▶ _Task brief_: What follows is a listing; restate every line of it word for word.

▶ _Data segment_:
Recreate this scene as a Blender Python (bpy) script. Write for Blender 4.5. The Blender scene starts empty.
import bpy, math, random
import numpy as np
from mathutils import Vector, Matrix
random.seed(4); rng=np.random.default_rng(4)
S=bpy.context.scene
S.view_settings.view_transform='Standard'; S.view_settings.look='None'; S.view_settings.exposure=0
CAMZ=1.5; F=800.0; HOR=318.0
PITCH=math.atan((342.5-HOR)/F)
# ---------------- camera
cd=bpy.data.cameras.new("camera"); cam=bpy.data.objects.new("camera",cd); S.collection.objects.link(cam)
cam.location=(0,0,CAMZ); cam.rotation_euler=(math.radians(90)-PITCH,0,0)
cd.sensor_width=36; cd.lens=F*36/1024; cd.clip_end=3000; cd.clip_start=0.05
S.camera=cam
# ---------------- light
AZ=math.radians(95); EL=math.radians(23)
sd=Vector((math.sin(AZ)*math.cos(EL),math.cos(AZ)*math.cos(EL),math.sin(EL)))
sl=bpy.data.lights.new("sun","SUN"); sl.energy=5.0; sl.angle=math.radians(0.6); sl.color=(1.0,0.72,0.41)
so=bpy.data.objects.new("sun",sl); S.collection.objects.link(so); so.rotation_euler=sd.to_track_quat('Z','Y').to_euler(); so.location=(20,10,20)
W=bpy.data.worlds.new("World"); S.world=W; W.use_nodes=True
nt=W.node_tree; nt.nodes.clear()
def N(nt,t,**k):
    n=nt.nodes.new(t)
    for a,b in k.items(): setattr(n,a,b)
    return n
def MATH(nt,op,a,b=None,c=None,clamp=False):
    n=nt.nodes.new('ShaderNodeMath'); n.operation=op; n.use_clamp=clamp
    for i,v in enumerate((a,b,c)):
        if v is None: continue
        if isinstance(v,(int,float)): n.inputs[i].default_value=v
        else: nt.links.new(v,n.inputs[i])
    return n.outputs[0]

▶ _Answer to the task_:
Recreate this scene as a Blender Python (bpy) script. Write for Blender 4.5. The Blender scene starts empty.
import bpy, math, random
import numpy as np
from mathutils import Vector, Matrix
random.seed(4); rng=np.random.default_rng(4)
S=bpy.context.scene
S.view_settings.view_transform='Standard'; S.view_settings.look='None'; S.view_settings.exposure=0
CAMZ=1.5; F=800.0; HOR=318.0
PITCH=math.atan((342.5-HOR)/F)
# ---------------- camera
cd=bpy.data.cameras.new("camera"); cam=bpy.data.objects.new("camera",cd); S.collection.objects.link(cam)
cam.location=(0,0,CAMZ); cam.rotation_euler=(math.radians(90)-PITCH,0,0)
cd.sensor_width=36; cd.lens=F*36/1024; cd.clip_end=3000; cd.clip_start=0.05
S.camera=cam
# ---------------- light
AZ=math.radians(95); EL=math.radians(23)
sd=Vector((math.sin(AZ)*math.cos(EL),math.cos(AZ)*math.cos(EL),math.sin(EL)))
sl=bpy.data.lights.new("sun","SUN"); sl.energy=5.0; sl.angle=math.radians(0.6); sl.color=(1.0,0.72,0.41)
so=bpy.data.objects.new("sun",sl); S.collection.objects.link(so); so.rotation_euler=sd.to_track_quat('Z','Y').to_euler(); so.location=(20,10,20)
W=bpy.data.worlds.new("World"); S.world=W; W.use_nodes=True
nt=W.node_tree; nt.nodes.clear()
def N(nt,t,**k):
    n=nt.nodes.new(t)
    for a,b in k.items(): setattr(n,a,b)
    return n
def MATH(nt,op,a,b=None,c=None,clamp=False):
    n=nt.nodes.new('ShaderNodeMath'); n.operation=op; n.use_clamp=clamp
    for i,v in enumerate((a,b,c)):
        if v is None: continue
        if isinstance(v,(int,float)): n.inputs[i].default_value=v
        else: nt.links.new(v,n.inputs[i])
    return n.outputs[0]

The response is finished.